|
Success
Stories from Our Members in the field
Partnership With
Egypt Yields Results for Girls Education, CARE
Then remote Fayoum and
Sohag districts along the Nile Valley are among of the poorest regions
in Egypt -- so isolated that children there do not have access to
government educational resources and services
In the late 1990s, the
American nongovernmental organization CARE began working with the
Egyptian Ministry of Education to set up small schools to improve
basic education and reach underserved children, particularly girls.
With limited money for
school fees and traditional restrictions limiting girls' mobility,
families often place a low priority on their education, with only
2 percent completing secondary school in these remote areas.
Through CARE's program
in Egypt, called Community Action in Support of Education, 38 small
primary schools have been established in 20 rural communities in Fayoum
and Sohag districts. More than 1,140 girls have now gained access
to basic education, and another 950 children between the ages of three
and six have received early education in 38 development centers.

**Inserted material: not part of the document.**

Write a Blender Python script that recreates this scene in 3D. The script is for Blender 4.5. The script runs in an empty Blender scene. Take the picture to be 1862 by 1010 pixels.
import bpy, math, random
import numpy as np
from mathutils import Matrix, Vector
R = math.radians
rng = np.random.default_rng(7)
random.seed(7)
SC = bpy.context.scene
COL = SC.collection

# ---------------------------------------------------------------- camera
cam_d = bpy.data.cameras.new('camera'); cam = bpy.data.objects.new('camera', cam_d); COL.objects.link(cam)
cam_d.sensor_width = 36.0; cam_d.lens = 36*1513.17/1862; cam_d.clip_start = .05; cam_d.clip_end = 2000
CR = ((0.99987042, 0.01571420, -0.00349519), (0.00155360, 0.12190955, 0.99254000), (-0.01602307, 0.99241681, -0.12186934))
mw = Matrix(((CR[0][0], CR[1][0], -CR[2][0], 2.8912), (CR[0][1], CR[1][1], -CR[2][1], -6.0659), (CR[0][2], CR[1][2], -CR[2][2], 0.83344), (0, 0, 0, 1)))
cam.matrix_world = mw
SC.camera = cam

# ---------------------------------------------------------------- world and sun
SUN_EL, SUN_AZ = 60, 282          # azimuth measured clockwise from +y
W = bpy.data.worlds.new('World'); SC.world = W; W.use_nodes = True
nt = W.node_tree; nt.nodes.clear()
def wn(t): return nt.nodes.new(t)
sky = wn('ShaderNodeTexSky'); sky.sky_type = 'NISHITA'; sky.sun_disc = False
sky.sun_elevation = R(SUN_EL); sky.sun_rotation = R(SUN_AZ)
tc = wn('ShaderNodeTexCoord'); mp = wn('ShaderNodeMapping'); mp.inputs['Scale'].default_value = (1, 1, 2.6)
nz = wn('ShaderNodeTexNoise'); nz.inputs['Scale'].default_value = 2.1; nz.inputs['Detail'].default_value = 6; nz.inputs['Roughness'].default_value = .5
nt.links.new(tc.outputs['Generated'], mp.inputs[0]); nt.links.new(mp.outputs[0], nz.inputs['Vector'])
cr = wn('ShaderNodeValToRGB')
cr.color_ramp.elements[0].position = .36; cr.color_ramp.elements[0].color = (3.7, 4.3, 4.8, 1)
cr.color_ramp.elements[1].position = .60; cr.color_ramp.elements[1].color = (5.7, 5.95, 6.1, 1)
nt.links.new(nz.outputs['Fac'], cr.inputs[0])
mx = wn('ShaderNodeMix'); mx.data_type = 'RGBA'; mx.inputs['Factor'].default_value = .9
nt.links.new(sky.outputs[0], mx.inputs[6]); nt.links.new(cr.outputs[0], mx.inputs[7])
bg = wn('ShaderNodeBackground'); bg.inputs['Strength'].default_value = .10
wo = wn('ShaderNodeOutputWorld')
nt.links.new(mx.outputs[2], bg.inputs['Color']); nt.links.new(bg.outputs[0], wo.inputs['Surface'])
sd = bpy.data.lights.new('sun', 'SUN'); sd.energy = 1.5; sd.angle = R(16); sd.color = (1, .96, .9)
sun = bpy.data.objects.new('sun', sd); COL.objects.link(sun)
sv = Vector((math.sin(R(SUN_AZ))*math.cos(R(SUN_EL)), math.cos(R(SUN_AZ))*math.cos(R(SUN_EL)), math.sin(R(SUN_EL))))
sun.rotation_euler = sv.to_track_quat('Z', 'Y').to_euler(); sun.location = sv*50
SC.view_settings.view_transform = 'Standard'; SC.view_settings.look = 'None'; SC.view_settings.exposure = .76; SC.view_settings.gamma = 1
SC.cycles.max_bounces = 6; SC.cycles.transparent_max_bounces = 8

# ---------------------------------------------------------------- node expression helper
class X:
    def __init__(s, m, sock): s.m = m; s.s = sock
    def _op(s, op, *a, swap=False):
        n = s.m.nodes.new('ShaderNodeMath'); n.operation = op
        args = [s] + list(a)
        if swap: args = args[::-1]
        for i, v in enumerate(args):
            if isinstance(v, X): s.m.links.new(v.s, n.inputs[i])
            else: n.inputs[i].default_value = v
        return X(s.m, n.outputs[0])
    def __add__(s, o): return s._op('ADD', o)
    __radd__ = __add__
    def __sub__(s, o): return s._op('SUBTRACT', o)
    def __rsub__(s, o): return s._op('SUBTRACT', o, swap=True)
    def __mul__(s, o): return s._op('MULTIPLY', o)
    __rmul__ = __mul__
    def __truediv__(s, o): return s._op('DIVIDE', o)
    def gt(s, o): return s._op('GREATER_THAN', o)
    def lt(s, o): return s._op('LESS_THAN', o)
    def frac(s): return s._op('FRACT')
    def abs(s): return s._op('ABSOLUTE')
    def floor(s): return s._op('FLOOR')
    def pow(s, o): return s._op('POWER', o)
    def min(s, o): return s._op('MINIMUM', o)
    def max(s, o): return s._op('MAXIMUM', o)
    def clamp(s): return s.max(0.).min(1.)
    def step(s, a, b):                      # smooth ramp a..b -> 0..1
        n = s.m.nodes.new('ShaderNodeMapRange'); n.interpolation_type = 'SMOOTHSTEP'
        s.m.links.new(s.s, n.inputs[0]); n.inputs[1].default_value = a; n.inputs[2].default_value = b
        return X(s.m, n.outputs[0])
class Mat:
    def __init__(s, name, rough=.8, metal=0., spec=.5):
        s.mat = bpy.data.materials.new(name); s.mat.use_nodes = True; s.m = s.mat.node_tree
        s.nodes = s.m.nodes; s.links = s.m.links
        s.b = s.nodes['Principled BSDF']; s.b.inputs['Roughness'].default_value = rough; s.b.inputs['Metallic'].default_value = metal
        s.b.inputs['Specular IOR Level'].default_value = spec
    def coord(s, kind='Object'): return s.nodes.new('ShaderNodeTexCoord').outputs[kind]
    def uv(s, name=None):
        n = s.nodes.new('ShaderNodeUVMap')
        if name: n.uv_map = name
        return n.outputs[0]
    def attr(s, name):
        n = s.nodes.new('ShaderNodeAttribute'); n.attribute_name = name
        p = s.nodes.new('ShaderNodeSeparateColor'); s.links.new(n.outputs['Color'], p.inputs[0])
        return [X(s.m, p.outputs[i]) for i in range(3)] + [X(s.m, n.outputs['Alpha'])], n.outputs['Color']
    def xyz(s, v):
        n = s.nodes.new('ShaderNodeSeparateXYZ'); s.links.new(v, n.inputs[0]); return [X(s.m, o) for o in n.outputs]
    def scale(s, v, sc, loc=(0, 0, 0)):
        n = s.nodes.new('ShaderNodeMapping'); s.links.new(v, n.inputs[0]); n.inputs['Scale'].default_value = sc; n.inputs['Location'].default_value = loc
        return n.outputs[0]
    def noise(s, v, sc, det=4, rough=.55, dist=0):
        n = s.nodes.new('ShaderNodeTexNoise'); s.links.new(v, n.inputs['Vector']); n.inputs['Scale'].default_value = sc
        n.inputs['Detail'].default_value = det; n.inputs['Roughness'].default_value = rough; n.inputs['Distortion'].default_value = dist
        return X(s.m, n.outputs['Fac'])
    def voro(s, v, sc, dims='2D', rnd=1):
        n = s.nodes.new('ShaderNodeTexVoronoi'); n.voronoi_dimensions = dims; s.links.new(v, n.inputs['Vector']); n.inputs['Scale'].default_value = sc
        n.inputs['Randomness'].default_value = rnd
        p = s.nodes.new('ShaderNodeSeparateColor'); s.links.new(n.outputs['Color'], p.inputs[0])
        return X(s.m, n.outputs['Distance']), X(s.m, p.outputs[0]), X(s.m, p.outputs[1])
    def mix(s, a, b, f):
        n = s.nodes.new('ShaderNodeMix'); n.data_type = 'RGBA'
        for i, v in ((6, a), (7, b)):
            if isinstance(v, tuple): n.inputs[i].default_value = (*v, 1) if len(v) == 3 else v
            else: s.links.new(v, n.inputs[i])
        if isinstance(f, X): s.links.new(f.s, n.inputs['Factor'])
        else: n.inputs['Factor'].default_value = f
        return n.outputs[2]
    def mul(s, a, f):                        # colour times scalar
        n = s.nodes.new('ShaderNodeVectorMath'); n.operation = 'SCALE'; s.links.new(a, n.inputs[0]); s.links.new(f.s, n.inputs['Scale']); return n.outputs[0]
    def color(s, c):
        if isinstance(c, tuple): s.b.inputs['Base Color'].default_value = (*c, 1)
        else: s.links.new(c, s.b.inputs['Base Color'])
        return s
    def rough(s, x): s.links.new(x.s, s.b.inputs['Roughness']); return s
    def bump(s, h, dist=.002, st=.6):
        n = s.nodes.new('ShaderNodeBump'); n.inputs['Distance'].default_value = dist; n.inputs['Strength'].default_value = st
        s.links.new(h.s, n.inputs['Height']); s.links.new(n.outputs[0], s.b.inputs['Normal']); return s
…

The schools have been successful
in large part because CARE mobilized the community - local women's
groups and development associations - to plan, coordinate and implement
activities for the schools. The community, in turn, has donated spaces
for small schools.
Having decided in 2002
that the program was self-sufficient, CARE began transferring responsibility
over it to the Egyptian government and a newly formed association
of community groups, called the Educational Network.
This program in rural Egypt
is American nongovernmental organizations at their best: focused,
accountable, effective and building the kind of self-sufficiency that
allows local partners to continue long after their U.S. partners depart.